Addressing a welcoming ceremony at the Arawak Cement plant in St Lucy Friday morning, Kellman mooted the idea of having a seaport located in the constituency.

However, with questions already being asked about where Government would find the money to fund an airport in the north, he appeared to put the onus on the management of the cement company to both finance and develop his idea.

In fact, Kellman not only suggested that the nearby Arawak quarry would be the perfect location for such a development, but said it was a good way for management of the cement company to turn what many now see as a “negative” development into a positive one.

“I think you have the opportunity to correct the error that others have made. I think that we need to look at Panama where a major challenge has been turned into one of the greatest commercial solutions in the world.

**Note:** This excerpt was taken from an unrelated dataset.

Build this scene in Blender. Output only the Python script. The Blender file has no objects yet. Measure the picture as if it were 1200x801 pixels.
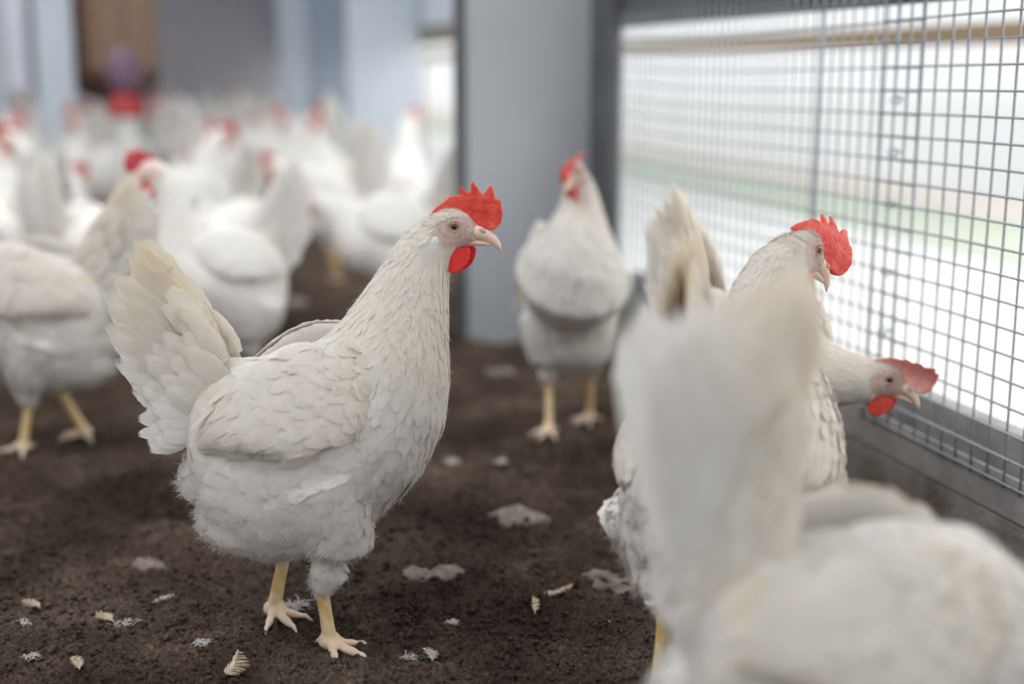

I think your quarry offers an opportunity for another port in St Lucy,” the  parliamentary representative said.

In further appealing to Arawak’s management, Kellman said now that Barbados was targeting business from South American countries and welcoming some of the largest cruise liners in the world, the Arawak Cement Co Ltd stood to benefit from port charges from mega-ships.

Referring to the engineering technology used in the construction of the Panama Canal in the early 20th century, Kellman recommended that Arawak could use the same lock system for ships entering their port.

He was insistent that there were benefits to be derived from the construction of a port in the north, saying, “It means that you will not only be making money from selling cement and concrete, but you will have an opportunity to charge port fees for use of your port.”

Earlier, Kellman recalled that as far back as 2008 when the Democratic Labour Party had assumed office, he had suggested that the environmental challenge presented by dust particles to residents living downwind to the plant could be addressed with the installation of jets of water.

He further recalled that engineers employed at the company had rejected his suggestion, but noted that the current management team had promised to install the jets to attract the dust particles.

However, in his brief address, General Manager Manuel Toro did not address any of Kellman’s proposals but he recalled that Arawak has been in operation in Barbados for the past 33 years and gave his audience the assurance that it will be here for the next 50 to 100 years.

Toro acknowledged that the company had the talent and the workforce to make Barbados stronger and greater.

Expressing his own love for the country, the Colombian born general manager, who took up his position five months ago, said: “I am very pleased and honoured to be living in this beautiful country. I can say this island is a paradise and living here is a blessing.”

He promised that under his management, the company would fully participate in the 50th Anniversary celebrations of the island’s independence.